Task requirements:
Give only the number of lines in these records that contain the word "part".

───── Given records ─────

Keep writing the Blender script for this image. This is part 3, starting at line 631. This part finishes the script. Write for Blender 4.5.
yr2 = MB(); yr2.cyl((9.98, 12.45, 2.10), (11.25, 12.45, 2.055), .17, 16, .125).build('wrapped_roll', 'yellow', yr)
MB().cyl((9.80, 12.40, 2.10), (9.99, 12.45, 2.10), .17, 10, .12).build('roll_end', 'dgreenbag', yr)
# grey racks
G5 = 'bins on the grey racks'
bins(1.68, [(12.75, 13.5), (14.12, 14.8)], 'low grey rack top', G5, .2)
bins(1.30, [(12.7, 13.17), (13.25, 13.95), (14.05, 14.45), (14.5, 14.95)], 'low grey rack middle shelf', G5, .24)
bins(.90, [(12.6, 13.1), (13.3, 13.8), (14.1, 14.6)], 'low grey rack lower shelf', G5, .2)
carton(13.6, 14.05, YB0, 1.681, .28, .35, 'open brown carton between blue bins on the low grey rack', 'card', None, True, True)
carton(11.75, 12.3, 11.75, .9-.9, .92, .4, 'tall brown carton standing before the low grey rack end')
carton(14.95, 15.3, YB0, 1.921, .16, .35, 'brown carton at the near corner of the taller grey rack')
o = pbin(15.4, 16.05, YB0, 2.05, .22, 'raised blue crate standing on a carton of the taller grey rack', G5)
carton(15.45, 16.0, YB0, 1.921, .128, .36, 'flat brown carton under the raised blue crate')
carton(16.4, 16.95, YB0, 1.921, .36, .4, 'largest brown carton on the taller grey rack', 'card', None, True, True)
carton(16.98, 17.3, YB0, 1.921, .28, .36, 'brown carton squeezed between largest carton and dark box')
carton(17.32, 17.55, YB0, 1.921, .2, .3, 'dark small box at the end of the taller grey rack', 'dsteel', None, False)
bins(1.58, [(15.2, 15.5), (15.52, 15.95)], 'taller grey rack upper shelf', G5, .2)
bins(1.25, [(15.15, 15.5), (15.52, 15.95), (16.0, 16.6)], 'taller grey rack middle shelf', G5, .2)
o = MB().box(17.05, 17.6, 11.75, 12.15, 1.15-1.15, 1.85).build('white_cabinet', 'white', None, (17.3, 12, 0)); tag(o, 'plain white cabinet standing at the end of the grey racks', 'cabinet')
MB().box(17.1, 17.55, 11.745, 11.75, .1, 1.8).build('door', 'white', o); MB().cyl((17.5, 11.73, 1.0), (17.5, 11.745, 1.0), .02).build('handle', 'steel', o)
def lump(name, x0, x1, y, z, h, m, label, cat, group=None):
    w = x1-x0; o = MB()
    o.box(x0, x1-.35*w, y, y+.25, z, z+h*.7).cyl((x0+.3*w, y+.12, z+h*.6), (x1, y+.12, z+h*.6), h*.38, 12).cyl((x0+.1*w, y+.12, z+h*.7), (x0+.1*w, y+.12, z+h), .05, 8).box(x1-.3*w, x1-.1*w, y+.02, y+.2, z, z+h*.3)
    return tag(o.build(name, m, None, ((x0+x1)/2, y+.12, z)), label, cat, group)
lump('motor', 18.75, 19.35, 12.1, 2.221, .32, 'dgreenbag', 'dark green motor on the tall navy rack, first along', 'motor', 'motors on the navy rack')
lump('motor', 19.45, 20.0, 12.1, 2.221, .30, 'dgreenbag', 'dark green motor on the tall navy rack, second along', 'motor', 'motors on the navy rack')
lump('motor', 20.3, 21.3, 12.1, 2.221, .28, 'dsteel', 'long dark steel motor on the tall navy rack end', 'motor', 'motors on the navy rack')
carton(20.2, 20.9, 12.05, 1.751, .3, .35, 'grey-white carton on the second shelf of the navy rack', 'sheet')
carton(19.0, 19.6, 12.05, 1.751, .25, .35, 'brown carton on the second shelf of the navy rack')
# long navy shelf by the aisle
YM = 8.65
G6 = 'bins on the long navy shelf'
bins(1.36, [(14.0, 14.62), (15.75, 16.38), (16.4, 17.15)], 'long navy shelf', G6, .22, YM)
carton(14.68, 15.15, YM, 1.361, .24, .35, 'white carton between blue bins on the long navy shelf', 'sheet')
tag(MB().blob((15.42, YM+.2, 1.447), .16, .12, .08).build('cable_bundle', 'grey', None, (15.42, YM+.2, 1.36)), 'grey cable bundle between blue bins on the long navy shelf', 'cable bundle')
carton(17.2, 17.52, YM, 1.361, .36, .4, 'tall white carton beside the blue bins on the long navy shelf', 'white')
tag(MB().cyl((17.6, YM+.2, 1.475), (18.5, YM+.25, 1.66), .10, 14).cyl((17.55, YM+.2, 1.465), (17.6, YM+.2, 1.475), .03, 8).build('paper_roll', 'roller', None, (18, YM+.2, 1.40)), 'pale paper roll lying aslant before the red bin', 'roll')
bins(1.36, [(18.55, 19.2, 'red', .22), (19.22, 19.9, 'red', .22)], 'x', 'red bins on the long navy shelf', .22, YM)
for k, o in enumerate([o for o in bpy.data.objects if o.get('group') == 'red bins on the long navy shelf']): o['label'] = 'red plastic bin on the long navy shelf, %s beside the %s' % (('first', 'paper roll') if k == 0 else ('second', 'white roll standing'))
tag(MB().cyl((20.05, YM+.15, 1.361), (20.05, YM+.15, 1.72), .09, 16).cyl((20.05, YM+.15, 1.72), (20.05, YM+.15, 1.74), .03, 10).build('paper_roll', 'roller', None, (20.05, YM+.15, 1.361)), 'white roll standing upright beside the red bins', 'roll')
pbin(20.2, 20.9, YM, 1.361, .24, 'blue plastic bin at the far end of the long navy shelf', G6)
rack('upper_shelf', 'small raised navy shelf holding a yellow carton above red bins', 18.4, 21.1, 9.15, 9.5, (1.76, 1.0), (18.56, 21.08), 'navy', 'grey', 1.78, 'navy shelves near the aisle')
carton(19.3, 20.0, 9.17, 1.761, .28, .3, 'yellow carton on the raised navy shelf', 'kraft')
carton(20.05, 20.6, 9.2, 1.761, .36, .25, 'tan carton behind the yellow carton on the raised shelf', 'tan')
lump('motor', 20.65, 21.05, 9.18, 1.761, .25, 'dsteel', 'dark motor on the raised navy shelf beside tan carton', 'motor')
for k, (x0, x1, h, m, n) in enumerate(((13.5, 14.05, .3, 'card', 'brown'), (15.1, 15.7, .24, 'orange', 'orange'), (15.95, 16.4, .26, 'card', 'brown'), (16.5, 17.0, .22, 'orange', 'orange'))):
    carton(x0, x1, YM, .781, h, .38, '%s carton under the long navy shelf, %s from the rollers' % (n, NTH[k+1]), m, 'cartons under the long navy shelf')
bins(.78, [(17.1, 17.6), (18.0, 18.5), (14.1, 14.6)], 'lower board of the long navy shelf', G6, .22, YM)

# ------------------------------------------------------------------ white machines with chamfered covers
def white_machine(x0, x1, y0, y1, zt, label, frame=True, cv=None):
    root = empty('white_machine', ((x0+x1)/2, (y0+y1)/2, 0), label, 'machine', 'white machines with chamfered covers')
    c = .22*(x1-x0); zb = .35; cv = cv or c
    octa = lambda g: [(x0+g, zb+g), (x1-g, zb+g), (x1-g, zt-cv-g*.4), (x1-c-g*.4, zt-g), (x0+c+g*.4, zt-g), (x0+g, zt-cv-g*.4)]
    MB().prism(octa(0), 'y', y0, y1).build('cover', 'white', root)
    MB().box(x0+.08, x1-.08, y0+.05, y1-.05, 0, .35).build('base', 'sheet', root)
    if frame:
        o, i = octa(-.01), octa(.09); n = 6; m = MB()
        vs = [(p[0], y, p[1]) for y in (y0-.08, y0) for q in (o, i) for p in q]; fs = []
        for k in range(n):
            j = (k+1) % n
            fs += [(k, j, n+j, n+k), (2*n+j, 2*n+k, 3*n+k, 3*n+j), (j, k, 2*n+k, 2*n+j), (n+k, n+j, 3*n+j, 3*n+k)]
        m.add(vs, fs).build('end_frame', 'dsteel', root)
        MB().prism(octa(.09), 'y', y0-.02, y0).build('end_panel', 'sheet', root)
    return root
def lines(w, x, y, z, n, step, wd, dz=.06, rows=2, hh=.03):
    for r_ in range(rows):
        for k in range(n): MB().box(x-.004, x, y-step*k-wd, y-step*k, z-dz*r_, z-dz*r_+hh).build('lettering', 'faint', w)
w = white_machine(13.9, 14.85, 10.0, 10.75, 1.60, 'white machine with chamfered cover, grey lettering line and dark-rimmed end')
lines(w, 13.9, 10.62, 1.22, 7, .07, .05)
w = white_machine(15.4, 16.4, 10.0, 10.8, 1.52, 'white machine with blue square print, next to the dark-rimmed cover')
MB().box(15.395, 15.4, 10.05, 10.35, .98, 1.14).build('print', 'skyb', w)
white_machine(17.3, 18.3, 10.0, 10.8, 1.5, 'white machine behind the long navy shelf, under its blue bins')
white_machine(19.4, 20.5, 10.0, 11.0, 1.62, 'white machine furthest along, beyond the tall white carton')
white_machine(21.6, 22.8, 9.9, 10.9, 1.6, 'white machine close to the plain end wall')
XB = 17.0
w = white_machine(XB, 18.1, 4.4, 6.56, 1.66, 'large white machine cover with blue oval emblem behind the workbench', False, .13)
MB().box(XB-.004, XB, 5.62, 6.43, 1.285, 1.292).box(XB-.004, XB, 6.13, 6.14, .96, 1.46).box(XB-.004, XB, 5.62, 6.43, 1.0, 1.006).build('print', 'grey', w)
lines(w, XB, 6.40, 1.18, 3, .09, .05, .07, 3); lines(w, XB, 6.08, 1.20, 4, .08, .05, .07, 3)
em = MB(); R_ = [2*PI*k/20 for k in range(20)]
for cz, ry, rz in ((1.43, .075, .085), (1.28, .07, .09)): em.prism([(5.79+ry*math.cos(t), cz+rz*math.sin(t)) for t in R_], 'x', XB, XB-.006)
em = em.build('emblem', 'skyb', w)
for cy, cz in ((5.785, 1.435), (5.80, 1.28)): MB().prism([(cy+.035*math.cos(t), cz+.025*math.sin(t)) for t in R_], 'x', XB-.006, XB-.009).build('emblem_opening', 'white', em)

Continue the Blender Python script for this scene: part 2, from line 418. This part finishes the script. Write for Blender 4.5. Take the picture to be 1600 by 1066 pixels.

─────

Completed exercise:
2